Exercise brief → Every line of the material is to be quoted verbatim, minus the pictures.

Data provided →
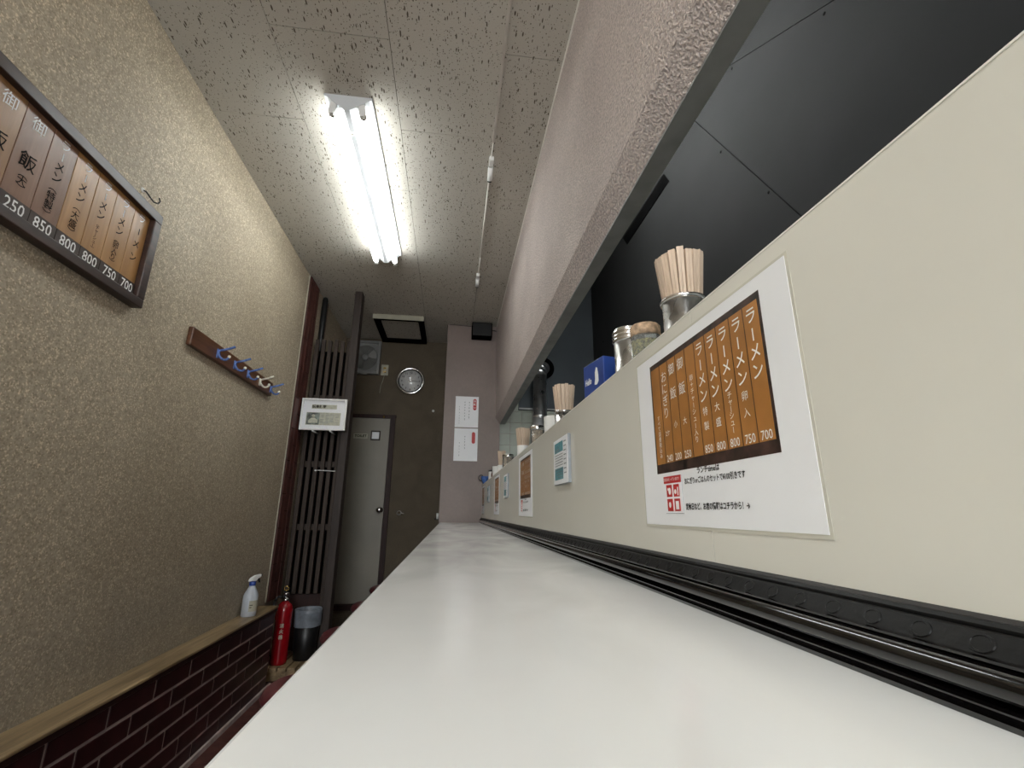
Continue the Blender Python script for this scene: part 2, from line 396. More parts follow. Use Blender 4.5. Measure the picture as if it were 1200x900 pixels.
MB().lathe((-.72, 4.865, 1.99), [(.012, 0), (.014, -.01), (.008, -.022), (0, -.024)], 12, 'Y').build('door_catch', brass, dr)

# ================================================================== COUNTER
ct = thing('counter', 'long white glossy laminate counter running to the mauve end wall', 'counter', (.08, 1.6, .9164))
MB().box(-.0895, .262, -1.6, 4.359, .9164, .9564).build('worktop', lam, ct, bevel=.003)
MB().box(.10, .278, -1.6, 4.359, 0, .9164).build('counter_front', redw, ct)
# black moulding along the partition
rl = thing('counter_rail', 'glossy black grooved moulding along the back of the white counter', 'moulding', (.26, 1.6, .9564))
prof = [(.2500, 0), (.2488, .003), (.2520, .0042), (.2535, .0056), (.2505, .0062), (.2502, .0072), (.2545, .0082), (.2530, .0094)]
for k in range(41):
    a = math.radians(-75+k*3.75); prof.append((.2585-.0078*math.cos(a), .0163+.0072*math.sin(a)))
prof += [(.2610, .0242), (.2590, .0250), (.2588, .0264), (.2625, .0270)]
prof = [(.281-(.281-x)*.87, z) for x, z in prof] + [(.2810, .0270), (.2810, 0)]
MB().prism([(x, -1.6, .9564+z) for x, z in prof], (0, 5.959, 0)).build('bullnose', railm, rl)
prof2 = [(.2645, .0265), (.2715, .0370), (.2740, .0376), (.2745, .0362), (.2755, .0362), (.2750, .0395), (.2765, .0415), (.2809, .0420), (.2809, .0265)]
MB().prism([(x, -1.6, .9564+z) for x, z in prof2], (0, 5.959, 0)).build('upper_strip', railtop, rl)
MB().prism([(.2780, -1.6, .9564+.0412), (.2809, -1.6, .9564+.0440), (.2809, -1.6, .9564+.0412)], (0, 5.959, 0)).build('caulk_line', dustm, rl)
tilt = Matrix.Rotation(-math.atan2(.0070, .0105), 3, 'Y')
bm_ = MB(); n = 16
ring = lambda r, hgt: [(Vector((0, r*1.35*math.cos(2*PI*i/n), r*math.sin(2*PI*i/n))), hgt) for i in range(n)]
base = Vector((.2680, 0, .9564+.03175)); nrm = Vector((-.0105, 0, .0070)).normalized(); upv = Vector((.0070, 0, .0105)).normalized()
RS = []
for r, hh in ((.0052, -.0002), (.0049, .0007), (.0040, .0007), (.0038, .0003)):
    RS.append([bm_.bm.verts.new(base + Vector((0, 1, 0))*(r*1.3*math.cos(2*PI*i/n)) + upv*(r*math.sin(2*PI*i/n)) + nrm*hh) for i in range(n)])
for A, B in zip(RS, RS[1:]):
    for i in range(n): bm_.bm.faces.new((A[i], A[(i+1) % n], B[(i+1) % n], B[i]))
bm_.bm.faces.new(RS[-1])
ov = bm_.build('raised_oval', railtop, rl)
for k in range(-8, 138):
    o = ov if k == -8 else ov.copy()
    if o is not ov: C.objects.link(o)
    o.location = Vector((0, .0318*k+.0055, 0)); 
    if k == -8: bb0 = o.location.copy()
for o in [c for c in rl.children if c.name.startswith('raised_oval')]: o.location = Vector(o.location)
# partition between counter and kitchen
pt = thing('counter_partition', 'low cream melamine partition behind the counter, menus stuck on its face', 'partition', (.292, 1.6, .9))
MB().box(.281, .303, .4945, 4.359, .92, 1.288).build('panel', cream, pt)
MB().box(.281, .303, -1.6, .4935, .92, 1.288).build('panel', cream, pt)
MB().box(.2805, .3035, .4945, 4.359, 1.288, 1.2895).build('edge_band', creamtop, pt)
MB().box(.2805, .3035, -1.6, .4935, 1.288, 1.2895).build('edge_band', creamtop, pt)
MB().box(.2815, .302, .4935, .4945, .92, 1.287).build('joint', gap, pt)
sh = thing('kitchen_shelf', 'dark shelf behind the cream partition carrying cups and jars', 'shelf', (.45, 1.6, 1.20))
MB().box(.304, .56, -1.6, 4.359, 1.225, 1.25).build('shelf_board', stripg, sh)
MB().box(.53, .56, -1.6, 4.359, 0, 1.225).build('support', stripg, sh)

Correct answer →
Continue the Blender Python script for this scene: part 2, from line 396. More parts follow. Use Blender 4.5. Measure the picture as if it were 1200x900 pixels.
MB().lathe((-.72, 4.865, 1.99), [(.012, 0), (.014, -.01), (.008, -.022), (0, -.024)], 12, 'Y').build('door_catch', brass, dr)

# ================================================================== COUNTER
ct = thing('counter', 'long white glossy laminate counter running to the mauve end wall', 'counter', (.08, 1.6, .9164))
MB().box(-.0895, .262, -1.6, 4.359, .9164, .9564).build('worktop', lam, ct, bevel=.003)
MB().box(.10, .278, -1.6, 4.359, 0, .9164).build('counter_front', redw, ct)
# black moulding along the partition
rl = thing('counter_rail', 'glossy black grooved moulding along the back of the white counter', 'moulding', (.26, 1.6, .9564))
prof = [(.2500, 0), (.2488, .003), (.2520, .0042), (.2535, .0056), (.2505, .0062), (.2502, .0072), (.2545, .0082), (.2530, .0094)]
for k in range(41):
    a = math.radians(-75+k*3.75); prof.append((.2585-.0078*math.cos(a), .0163+.0072*math.sin(a)))
prof += [(.2610, .0242), (.2590, .0250), (.2588, .0264), (.2625, .0270)]
prof = [(.281-(.281-x)*.87, z) for x, z in prof] + [(.2810, .0270), (.2810, 0)]
MB().prism([(x, -1.6, .9564+z) for x, z in prof], (0, 5.959, 0)).build('bullnose', railm, rl)
prof2 = [(.2645, .0265), (.2715, .0370), (.2740, .0376), (.2745, .0362), (.2755, .0362), (.2750, .0395), (.2765, .0415), (.2809, .0420), (.2809, .0265)]
MB().prism([(x, -1.6, .9564+z) for x, z in prof2], (0, 5.959, 0)).build('upper_strip', railtop, rl)
MB().prism([(.2780, -1.6, .9564+.0412), (.2809, -1.6, .9564+.0440), (.2809, -1.6, .9564+.0412)], (0, 5.959, 0)).build('caulk_line', dustm, rl)
tilt = Matrix.Rotation(-math.atan2(.0070, .0105), 3, 'Y')
bm_ = MB(); n = 16
ring = lambda r, hgt: [(Vector((0, r*1.35*math.cos(2*PI*i/n), r*math.sin(2*PI*i/n))), hgt) for i in range(n)]
base = Vector((.2680, 0, .9564+.03175)); nrm = Vector((-.0105, 0, .0070)).normalized(); upv = Vector((.0070, 0, .0105)).normalized()
RS = []
for r, hh in ((.0052, -.0002), (.0049, .0007), (.0040, .0007), (.0038, .0003)):
    RS.append([bm_.bm.verts.new(base + Vector((0, 1, 0))*(r*1.3*math.cos(2*PI*i/n)) + upv*(r*math.sin(2*PI*i/n)) + nrm*hh) for i in range(n)])
for A, B in zip(RS, RS[1:]):
    for i in range(n): bm_.bm.faces.new((A[i], A[(i+1) % n], B[(i+1) % n], B[i]))
bm_.bm.faces.new(RS[-1])
ov = bm_.build('raised_oval', railtop, rl)
for k in range(-8, 138):
    o = ov if k == -8 else ov.copy()
    if o is not ov: C.objects.link(o)
    o.location = Vector((0, .0318*k+.0055, 0)); 
    if k == -8: bb0 = o.location.copy()
for o in [c for c in rl.children if c.name.startswith('raised_oval')]: o.location = Vector(o.location)
# partition between counter and kitchen
pt = thing('counter_partition', 'low cream melamine partition behind the counter, menus stuck on its face', 'partition', (.292, 1.6, .9))
MB().box(.281, .303, .4945, 4.359, .92, 1.288).build('panel', cream, pt)
MB().box(.281, .303, -1.6, .4935, .92, 1.288).build('panel', cream, pt)
MB().box(.2805, .3035, .4945, 4.359, 1.288, 1.2895).build('edge_band', creamtop, pt)
MB().box(.2805, .3035, -1.6, .4935, 1.288, 1.2895).build('edge_band', creamtop, pt)
MB().box(.2815, .302, .4935, .4945, .92, 1.287).build('joint', gap, pt)
sh = thing('kitchen_shelf', 'dark shelf behind the cream partition carrying cups and jars', 'shelf', (.45, 1.6, 1.20))
MB().box(.304, .56, -1.6, 4.359, 1.225, 1.25).build('shelf_board', stripg, sh)
MB().box(.53, .56, -1.6, 4.359, 0, 1.225).build('support', stripg, sh)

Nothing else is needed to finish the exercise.